> _TASK STATEMENT_
Reproduce exactly the lines from the one containing "Recreate this scene" down to the one containing "pi2 = 2 * PI", including both of those lines, and nothing else.

> _SUPPLIED MATERIAL_
>> START
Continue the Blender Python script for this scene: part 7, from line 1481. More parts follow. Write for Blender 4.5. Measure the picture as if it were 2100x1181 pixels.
>> END
>> START
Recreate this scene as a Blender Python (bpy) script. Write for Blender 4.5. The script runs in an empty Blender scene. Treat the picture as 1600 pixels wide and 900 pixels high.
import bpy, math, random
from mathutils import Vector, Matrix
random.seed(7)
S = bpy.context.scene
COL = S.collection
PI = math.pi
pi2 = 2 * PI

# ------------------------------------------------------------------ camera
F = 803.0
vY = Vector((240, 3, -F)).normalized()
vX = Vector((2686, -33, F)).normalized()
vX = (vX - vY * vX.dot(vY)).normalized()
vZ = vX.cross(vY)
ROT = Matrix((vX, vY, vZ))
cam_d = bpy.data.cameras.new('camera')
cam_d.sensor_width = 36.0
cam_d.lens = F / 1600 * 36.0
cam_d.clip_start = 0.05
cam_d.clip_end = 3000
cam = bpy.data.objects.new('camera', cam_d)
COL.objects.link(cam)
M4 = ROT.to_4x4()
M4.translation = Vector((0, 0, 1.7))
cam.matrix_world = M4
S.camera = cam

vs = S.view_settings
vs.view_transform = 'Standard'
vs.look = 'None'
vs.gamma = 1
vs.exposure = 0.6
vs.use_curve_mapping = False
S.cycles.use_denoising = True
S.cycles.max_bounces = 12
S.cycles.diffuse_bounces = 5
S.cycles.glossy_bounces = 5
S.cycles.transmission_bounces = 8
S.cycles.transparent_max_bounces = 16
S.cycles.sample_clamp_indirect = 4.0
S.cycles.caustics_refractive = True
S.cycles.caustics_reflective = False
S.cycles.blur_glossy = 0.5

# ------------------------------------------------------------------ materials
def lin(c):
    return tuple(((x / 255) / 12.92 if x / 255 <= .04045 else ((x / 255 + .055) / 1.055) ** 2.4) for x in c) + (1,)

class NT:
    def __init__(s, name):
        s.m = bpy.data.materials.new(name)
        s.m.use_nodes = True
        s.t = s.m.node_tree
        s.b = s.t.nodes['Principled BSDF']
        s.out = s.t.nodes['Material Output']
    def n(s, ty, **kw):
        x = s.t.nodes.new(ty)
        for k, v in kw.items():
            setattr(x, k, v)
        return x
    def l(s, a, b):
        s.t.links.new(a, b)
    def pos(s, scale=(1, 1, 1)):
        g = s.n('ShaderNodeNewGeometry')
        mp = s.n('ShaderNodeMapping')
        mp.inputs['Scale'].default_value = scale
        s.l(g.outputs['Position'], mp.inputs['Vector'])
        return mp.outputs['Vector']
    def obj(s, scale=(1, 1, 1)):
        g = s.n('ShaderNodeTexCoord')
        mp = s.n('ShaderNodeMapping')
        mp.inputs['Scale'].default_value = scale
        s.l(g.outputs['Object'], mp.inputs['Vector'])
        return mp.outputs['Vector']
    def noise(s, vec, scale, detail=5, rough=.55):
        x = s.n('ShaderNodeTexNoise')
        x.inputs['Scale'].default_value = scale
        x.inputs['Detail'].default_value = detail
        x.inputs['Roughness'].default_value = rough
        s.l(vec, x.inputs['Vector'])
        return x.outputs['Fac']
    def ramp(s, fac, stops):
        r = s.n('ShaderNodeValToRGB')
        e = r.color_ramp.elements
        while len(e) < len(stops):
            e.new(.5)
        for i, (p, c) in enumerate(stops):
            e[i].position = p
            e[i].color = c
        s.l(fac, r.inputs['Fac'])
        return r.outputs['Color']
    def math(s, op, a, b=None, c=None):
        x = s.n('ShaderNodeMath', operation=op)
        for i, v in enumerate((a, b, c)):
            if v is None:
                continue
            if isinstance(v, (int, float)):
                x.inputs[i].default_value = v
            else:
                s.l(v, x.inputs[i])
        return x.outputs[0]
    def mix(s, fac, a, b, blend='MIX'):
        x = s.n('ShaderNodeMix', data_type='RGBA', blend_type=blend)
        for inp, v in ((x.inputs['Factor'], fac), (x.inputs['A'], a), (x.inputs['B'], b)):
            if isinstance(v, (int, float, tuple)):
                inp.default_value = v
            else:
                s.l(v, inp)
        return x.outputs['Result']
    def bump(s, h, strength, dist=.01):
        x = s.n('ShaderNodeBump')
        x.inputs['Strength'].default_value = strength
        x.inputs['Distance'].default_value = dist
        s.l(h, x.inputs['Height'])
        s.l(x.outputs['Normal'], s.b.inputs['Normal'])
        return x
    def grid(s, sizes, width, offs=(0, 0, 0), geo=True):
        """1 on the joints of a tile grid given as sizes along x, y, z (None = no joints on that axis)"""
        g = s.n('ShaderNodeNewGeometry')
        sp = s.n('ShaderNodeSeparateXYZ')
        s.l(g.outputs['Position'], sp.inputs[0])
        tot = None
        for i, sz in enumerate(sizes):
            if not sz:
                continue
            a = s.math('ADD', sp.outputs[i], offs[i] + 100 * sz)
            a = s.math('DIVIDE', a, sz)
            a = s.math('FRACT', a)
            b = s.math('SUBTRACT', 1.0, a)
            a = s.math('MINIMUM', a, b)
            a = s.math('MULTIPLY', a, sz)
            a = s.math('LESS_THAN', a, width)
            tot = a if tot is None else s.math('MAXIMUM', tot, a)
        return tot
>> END
> _EXERCISE RESULT_
Recreate this scene as a Blender Python (bpy) script. Write for Blender 4.5. The script runs in an empty Blender scene. Treat the picture as 1600 pixels wide and 900 pixels high.
import bpy, math, random
from mathutils import Vector, Matrix
random.seed(7)
S = bpy.context.scene
COL = S.collection
PI = math.pi
pi2 = 2 * PI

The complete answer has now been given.